Highest order of spectrum given two wavelengths

[MFAHH]

Homework Statement

I've attached the problem

Homework Equations

d*sinθ=mλ

The Attempt at a Solution

I've tried a couple of methods. I considered solving for m when θ=90 degrees => sinθ=1 because 90 degrees is the highest possible angle and will (in my mind at least) yield the highest order of spectrum by rounding the resultant value of m down to the nearest integer. But I don't know how to factor the two given wavelengths into all this.

I then considered fiddling about with approximations like, at small angles, tanθ=sinθ=θ=y/L but to no avail.

Can anyone help me on how to solve this? I don't even know how to picture the problem and draw a diagram.

 

[Simon Bridge]

I don't know how to factor the two given wavelengths into all this

To get a fringe at a position you need constructive interference at that position.
What is the condition for constructive interference?

Note: you probably have not been given the final equation for this situation, you will have to work it out for yourself.

 

[ehild]

The same problem is discussed in thread https://www.physicsforums.com/showthread.php?t=737573
You can also read about diffraction gratings here: http://hyperphysics.phy-astr.gsu.edu/hbase/phyopt/grating.html
ehild

 

[MFAHH]

Thanks for the replies.

To get a fringe at a position you need constructive interference at that position.
What is the condition for constructive interference?

Note: you probably have not been given the final equation for this situation, you will have to work it out for yourself.

Constructive interference would occur when m=some integer.
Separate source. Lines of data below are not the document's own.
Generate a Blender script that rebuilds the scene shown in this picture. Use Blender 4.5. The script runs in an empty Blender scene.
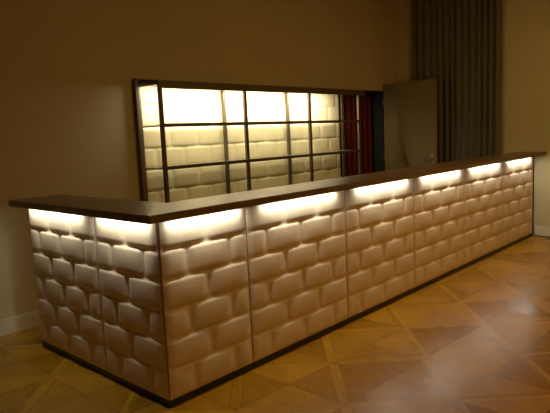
import bpy, bmesh, math, random
from mathutils import Matrix, Vector
random.seed(4)
C = bpy.context.scene.collection
S = bpy.context.scene
PI = math.pi

# ------------------------------------------------------------------ camera
cam_data = bpy.data.cameras.new('camera')
cam = bpy.data.objects.new('camera', cam_data); C.objects.link(cam)
yaw, pitch, roll = 0.821149, 0.127677, -0.045589
fw = Vector((math.sin(yaw)*math.cos(pitch), math.cos(yaw)*math.cos(pitch), -math.sin(pitch)))
rt = Vector((math.cos(yaw), -math.sin(yaw), 0)); up = rt.cross(fw)
cr, sr = math.cos(roll), math.sin(roll)
r2 = rt*cr + up*sr; u2 = -rt*sr + up*cr
M = Matrix((r2, u2, -fw)).transposed().to_4x4()
M.translation = Vector((-1.7603, -2.5246, 1.5230))
cam.matrix_world = M
cam_data.sensor_width = 36.0
cam_data.lens = 556.63/550*36.0
cam_data.clip_end = 60
S.camera = cam

# ------------------------------------------------------------------ world, exposure, room light
S.view_settings.view_transform = 'Standard'
S.view_settings.look = 'None'
S.view_settings.exposure = 0.0
S.view_settings.gamma = 1.0
S.view_settings.use_curve_mapping = False
w = bpy.data.worlds.new('world'); S.world = w; w.use_nodes = True
w.node_tree.nodes['Background'].inputs['Color'].default_value = (1.0, 0.6, 0.28, 1)
w.node_tree.nodes['Background'].inputs['Strength'].default_value = 0.02

def area(name, loc, rot, sx, sy, power, color, parent=None, spread=180):
    d = bpy.data.lights.new(name, 'AREA'); d.shape = 'RECTANGLE'; d.size = sx; d.size_y = sy
    d.energy = power; d.color = color; d.spread = math.radians(spread)
    o = bpy.data.objects.new(name, d); C.objects.link(o)
    o.location = loc; o.rotation_euler = rot
    if parent: o.parent = parent
    return o
WARM = (1.0, 0.60, 0.16)
LED = (0.98, 1.0, 0.90)
LED_BACK = (1.0, 0.92, 0.72)
LED_W = 2.75        # watts per metre of bar strip
BACK_W = 19.0      # watts per metre of shelving strip
area('ceiling_lamp_light', (3.1, -2.4, 3.9), (0, 0, 0), 1.6, 1.6, 54, WARM)

# ------------------------------------------------------------------ materials
def new_mat(name):
    m = bpy.data.materials.new(name); m.use_nodes = True
    return m, m.node_tree, m.node_tree.nodes['Principled BSDF']
def mat(name, col, rough=.5, metal=0., noise=0., scale=8., bump=0., spec=.5, stretch=None, coat=0.):
    m, nt, b = new_mat(name)
    b.inputs['Roughness'].default_value = rough
    b.inputs['Metallic'].default_value = metal
    b.inputs['Specular IOR Level'].default_value = spec
    b.inputs['Coat Weight'].default_value = coat
    b.inputs['Coat Roughness'].default_value = .2
    tc = nt.nodes.new('ShaderNodeTexCoord'); mp = nt.nodes.new('ShaderNodeMapping')
    nt.links.new(tc.outputs['Object'], mp.inputs['Vector'])
    if stretch: mp.inputs['Scale'].default_value = stretch
    n = nt.nodes.new('ShaderNodeTexNoise'); n.inputs['Scale'].default_value = scale
    n.inputs['Detail'].default_value = 5
    nt.links.new(mp.outputs[0], n.inputs['Vector'])
    r = nt.nodes.new('ShaderNodeValToRGB')
    a = [max(0, c*(1-noise)) for c in col]; z = [min(1, c*(1+noise)) for c in col]
    r.color_ramp.elements[0].position = .3; r.color_ramp.elements[1].position = .7
    r.color_ramp.elements[0].color = (*a, 1); r.color_ramp.elements[1].color = (*z, 1)
    nt.links.new(n.outputs['Fac'], r.inputs['Fac']); nt.links.new(r.outputs['Color'], b.inputs['Base Color'])
    if bump:
        bp = nt.nodes.new('ShaderNodeBump'); bp.inputs['Strength'].default_value = bump
        bp.inputs['Distance'].default_value = .002
        nt.links.new(n.outputs['Fac'], bp.inputs['Height']); nt.links.new(bp.outputs[0], b.inputs['Normal'])
    return m
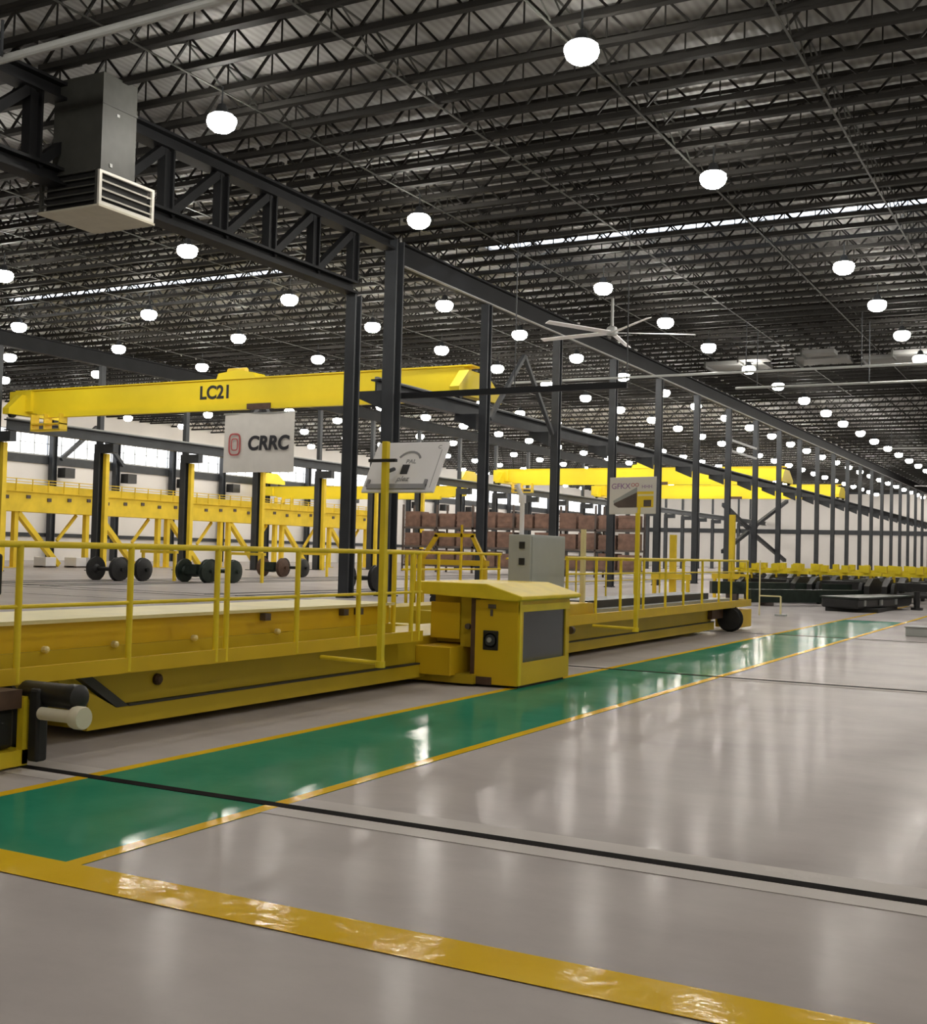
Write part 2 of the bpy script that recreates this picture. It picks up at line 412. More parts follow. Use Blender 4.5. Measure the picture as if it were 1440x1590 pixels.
for z, lab in ((8.65, 'upper crossbar with painted-on lamp glint between two far near-row columns'), (9.35, 'topmost short crossbar with painted-on lamp glint between two far near-row columns')):
    t = thing('cross_bar', lab, 'bar', (CX, 80.5, z))
    MB().bar((CX + .1, 77.2, z), (CX + .1, 83.9, z), .1, .14).build('bar', 'lgrey', t)  # light grey stands in for lamp reflections on the bar
    for y in (77.25, 83.85): MB().box(CX + .05, CX + .17, y - .05, y + .05, z - .2, z + .2).build('cleat', 'steel', t)
# thin bars crossing the bay
t = thing('tie_bar', 'thin dark tie bar from the tall column pair across the crane end', 'bar', (CX + .4, 35.4, 6.9))
MB().bar((CX + .25, 35.0, 6.88), (-13.2, 35.6, 7.0), .13, .2).build('bar', 'truss', t)
MB().bar((-13.2, 35.6, 6.9), (-13.2, 35.6, 12.3), .03, .03).build('hanger', 'steel', t)
MB().bar((-17.0, 35.3, 6.95), (-17.0, 35.3, 12.3), .03, .03).build('hanger', 'steel', t)
for k, (y, z, lab) in enumerate(((53, 10.0, 'nearer'), (55, 9.55, 'lower'), (96, 10.3, 'farther'))):
    t = thing('ceiling_pipe', 'thin grey pipe crossing the right bay under the roof, the %s one' % lab, 'pipe', (-14, y, z))
    MB().tube((-26 if k == 0 else -15, y, z), (4, y + .3, z), .06, 8).build('pipe', 'lgrey', t)
    for x in (-14, -9, -4): MB().box(x - .02, x + .02, y, y + .04, z, 12.3).build('hanger_rod', 'steel', t)
# ducts below the roof of the right bay
for k, (x, y, l, wd) in enumerate(((-18.6, 62.0, 3.1, 1.1), (-13.8, 61.8, 2.6, .9), (-10.6, 62.6, 2.4, 1.0), (-16.5, 60.8, 1.5, .5), (-13.1, 60.0, 1.6, .5), (-9.0, 61.5, 1.8, .6))):
    t = thing('hanging_duct', 'pale flat duct panel hung under the right roof, %s from the left' % ORD[k], 'duct', (x, y, 11.9))
    MB().box(x, x + l, y, y + wd * 2, 11.85, 12.05).build('panel', 'ductgrey', t)
    MB().box(x - .03, x + .06, y - .04, y + wd * 2 + .04, 11.72, 12.08).build('end_flange', 'galv', t)
    for a in (.3, l - .3): MB().box(x + a, x + a + .03, y + .4, y + .43, 12.05, 12.4).build('hanger_rod', 'steel', t)

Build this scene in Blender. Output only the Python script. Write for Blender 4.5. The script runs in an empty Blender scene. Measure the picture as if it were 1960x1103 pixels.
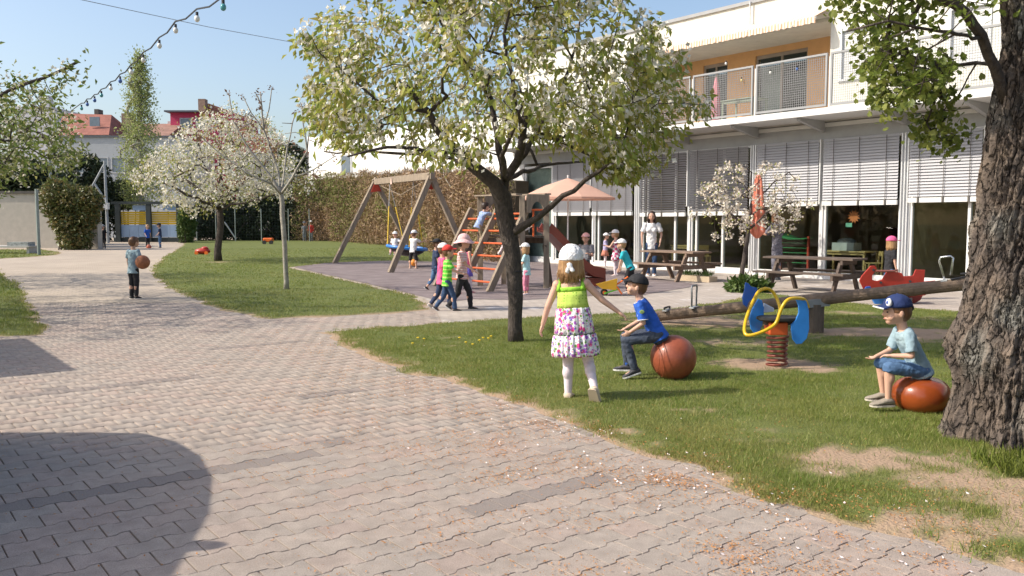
import bpy, bmesh, math, random
import numpy as np
from mathutils import Vector, Matrix
R = random.Random(7)
NR = np.random.default_rng(11)
sc = bpy.context.scene
COL = sc.collection
# ------------------------------------------------------------------ camera, sky, sun, exposure
FPX, HZ, CAMH, CU, CV = 1650.0, 423.0, 1.45, 980.0, 551.5
PITCH = math.atan((CV - HZ) / FPX)
cam = bpy.data.cameras.new('camera'); camo = bpy.data.objects.new('camera', cam); COL.objects.link(camo)
cam.sensor_width = 36; cam.lens = 36 * FPX / 1960; cam.clip_end = 2000; cam.clip_start = .05
camo.location = (0, 0, CAMH); camo.rotation_euler = (math.pi / 2 - PITCH, 0, 0)
sc.camera = camo
SUN = Vector((-.75, -.14, .65)).normalized()
SEL = math.asin(SUN.z)
w = bpy.data.worlds.new('World'); sc.world = w; w.use_nodes = True
nt = w.node_tree; bg = nt.nodes['Background']
sky = nt.nodes.new('ShaderNodeTexSky'); sky.sky_type = 'NISHITA'; sky.sun_disc = False
sky.sun_elevation = SEL; sky.sun_rotation = math.atan2(SUN.x, SUN.y)
sky.air_density = 1.0; sky.dust_density = 2.7; sky.ozone_density = 1.2
nt.links.new(sky.outputs[0], bg.inputs[0]); bg.inputs[1].default_value = .15
sl = bpy.data.lights.new('sun', 'SUN'); sl.energy = 3.6; sl.angle = math.radians(.5); sl.color = (1, .92, .79)
slo = bpy.data.objects.new('sun', sl); COL.objects.link(slo)
slo.rotation_euler = (-SUN).to_track_quat('-Z', 'Y').to_euler()
sc.view_settings.view_transform = 'Standard'; sc.view_settings.look = 'None'
sc.view_settings.gamma = 1; sc.view_settings.exposure = 0.50; sc.view_settings.use_curve_mapping = False
sc.cycles.max_bounces = 6; sc.cycles.transparent_max_bounces = 12
sc.render.engine = 'CYCLES'
# ------------------------------------------------------------------ helpers
def ray(u, v):
    xc = (u - CU) / FPX; yc = (CV - v) / FPX; c, s = math.cos(PITCH), math.sin(PITCH)
    return Vector((xc, c + yc * s, -s + yc * c))
def G(u, v, z=0.0):
    """place on the ground seen at photo point (u, v)"""
    d = ray(u, v); t = (z - CAMH) / d.z
    return Vector((d.x * t, d.y * t, z))
def P(u, v, Y):
    d = ray(u, v); t = Y / d.y
    return Vector((d.x * t, Y, CAMH + d.z * t))
E = Vector((.6130, -.7901, 0)); N = Vector((.7901, .6130, 0)); FD = 19.23
def W(s, d, z): return N * (FD - d) + E * s + Vector((0, 0, z))
def SU(u, d=0.0):
    k = (u - CU) / FPX; D = FD - d
    return D * (k * N.y - N.x) / (E.x - k * E.y)

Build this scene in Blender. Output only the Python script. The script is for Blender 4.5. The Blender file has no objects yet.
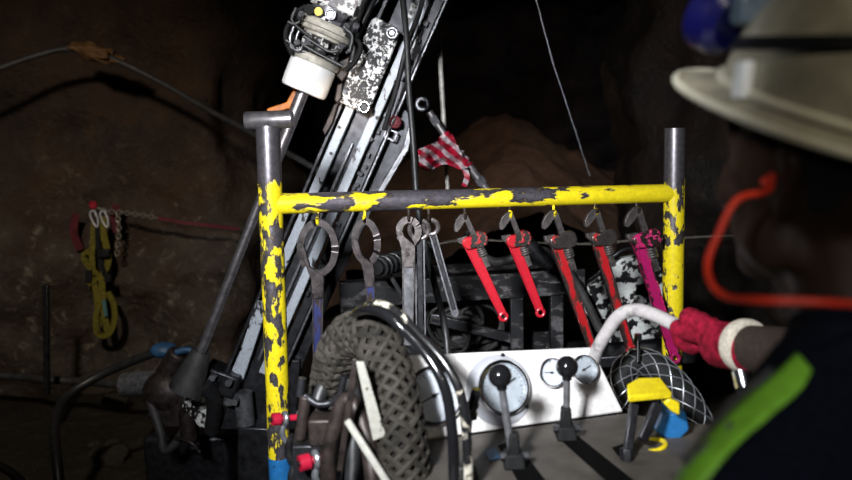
import bpy, bmesh, math, random
from mathutils import Vector, Matrix, noise, Quaternion
from mathutils.bvhtree import BVHTree
random.seed(7)
R = math.radians
scene = bpy.context.scene
COL = scene.collection
V = Vector

# ------------------------------------------------------------------ camera
FPX = 800.0
cam_d = bpy.data.cameras.new('camera'); cam = bpy.data.objects.new('camera', cam_d); COL.objects.link(cam)
cam_d.sensor_width = 36; cam_d.lens = FPX * 36 / 852
CAMR = (Matrix.Rotation(R(82), 4, 'X') @ Matrix.Rotation(R(-1.5), 4, 'Z'))
cam.matrix_world = Matrix.Translation((0, 0, 1.65)) @ CAMR
cam_d.clip_start = 0.05; cam_d.clip_end = 60
cam_d.dof.use_dof = True; cam_d.dof.focus_distance = 2.3; cam_d.dof.aperture_fstop = 2.9
scene.camera = cam
EYE = V((0, 0, 1.65))
def ray(px, py):
    return CAMR.to_3x3() @ V(((px - 426) / FPX, -(py - 240) / FPX, -1))
def P(px, py, Y):            # the place seen at a pixel, Y metres into the tunnel
    d = ray(px, py); return EYE + d * (Y / d.y)
def PZ(px, py, z):           # the place seen at a pixel on the level z
    d = ray(px, py); return EYE + d * ((z - EYE.z) / d.z)

# ------------------------------------------------------------------ materials
def nt_new(name):
    m = bpy.data.materials.new(name); m.use_nodes = True
    nt = m.node_tree; nt.nodes.clear()
    out = nt.nodes.new('ShaderNodeOutputMaterial'); b = nt.nodes.new('ShaderNodeBsdfPrincipled')
    nt.links.new(b.outputs[0], out.inputs[0])
    return m, nt, b
def N(nt, t, **k):
    n = nt.nodes.new(t)
    for a, v in k.items(): setattr(n, a, v)
    return n
def coords(nt, scale=(1, 1, 1), rot=(0, 0, 0)):
    tc = N(nt, 'ShaderNodeTexCoord'); mp = N(nt, 'ShaderNodeMapping')
    nt.links.new(tc.outputs['Object'], mp.inputs[0])
    mp.inputs['Scale'].default_value = scale; mp.inputs['Rotation'].default_value = rot
    return mp.outputs[0]
def noise_f(nt, vec, scale, detail=6, rough=.6):
    n = N(nt, 'ShaderNodeTexNoise'); n.inputs['Scale'].default_value = scale
    n.inputs['Detail'].default_value = detail; n.inputs['Roughness'].default_value = rough
    nt.links.new(vec, n.inputs['Vector']); return n.outputs['Fac']
def ramp(nt, fac, a, b, ca=(0, 0, 0, 1), cb=(1, 1, 1, 1)):
    r = N(nt, 'ShaderNodeValToRGB'); r.color_ramp.elements[0].position = a; r.color_ramp.elements[1].position = b
    r.color_ramp.elements[0].color = ca; r.color_ramp.elements[1].color = cb
    nt.links.new(fac, r.inputs[0]); return r.outputs[0]
def mixc(nt, fac, a, b):
    m = N(nt, 'ShaderNodeMix', data_type='RGBA')
    for s, i in ((fac, 0), (a, 6), (b, 7)):
        if hasattr(s, 'links'): nt.links.new(s, m.inputs[i])
        else: m.inputs[i].default_value = s if i == 0 else (*s, 1)
    return m.outputs[2]
def math_(nt, op, a, b):
    m = N(nt, 'ShaderNodeMath', operation=op)
    for i, s in enumerate((a, b)):
        if hasattr(s, 'links'): nt.links.new(s, m.inputs[i])
        else: m.inputs[i].default_value = s
    return m.outputs[0]
def bump(nt, b, h, strength=.3, dist=.01):
    n = N(nt, 'ShaderNodeBump'); n.inputs['Strength'].default_value = strength; n.inputs['Distance'].default_value = dist
    nt.links.new(h, n.inputs['Height']); nt.links.new(n.outputs[0], b.inputs['Normal'])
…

The same problem is discussed in thread https://www.physicsforums.com/showthread.php?t=737573
You can also read about diffraction gratings here: http://hyperphysics.phy-astr.gsu.edu/hbase/phyopt/grating.html
ehild

Thanks, but it appears that when I work through (with the assumption that θ=90) I get m=5 for the 410nm wave, whereas the OP of that topic arrived at m=4. Is the assumption I'm working with wrong (about θ being equal to 90 degrees)? And what's the reason for choosing m=3 over m=4?

Also, how do I go about working out the second part of the question?

 

[ehild]

Thanks for the replies.



Constructive interference would occur when m=some integer.



Thanks, but it appears that when I work through (with the assumption that θ=90) I get m=5 for the 410nm wave, whereas the OP of that topic arrived at m=4. Is the assumption I'm working with wrong (about θ being equal to 90 degrees)? And what's the reason for choosing m=3 over m=4?

Also, how do I go about working out the second part of the question?

d*sinθ=mλ, and θ<90°. The 5th order maximum does not appear for the 410 nm wave.
Also, the maximum order is 3 for the red light, and the problem asked the number of full spectra.

Determine the angles of both the violet and red light for m=1, 2, 3, 4 and arrange them in increasing sequence.

ehild

 

[Simon Bridge]

Constructive interference would occur when m=some integer.

Kinda - that's not the whole story.

This means you need to understand the physics:

Consider - if you had white light incident on the slits, you get a series of rainbow fringes.
Each fringe is a whole spectrum, but the highest order spectrum may be incomplete ... so you can end up with more blue fringes than red ones.

Originally I thought you were looking at something like water waves with a different frequency at each slit.

You should certainly do the exercise that ehild suggests at the end of post #5

Determine the angles of both the violet and red light for m=1, 2, 3, 4 and arrange them in increasing sequence. ​

 

[MFAHH]

Aha, thanks a bunch Simon Bridge and ehild, I'll finally got the answers!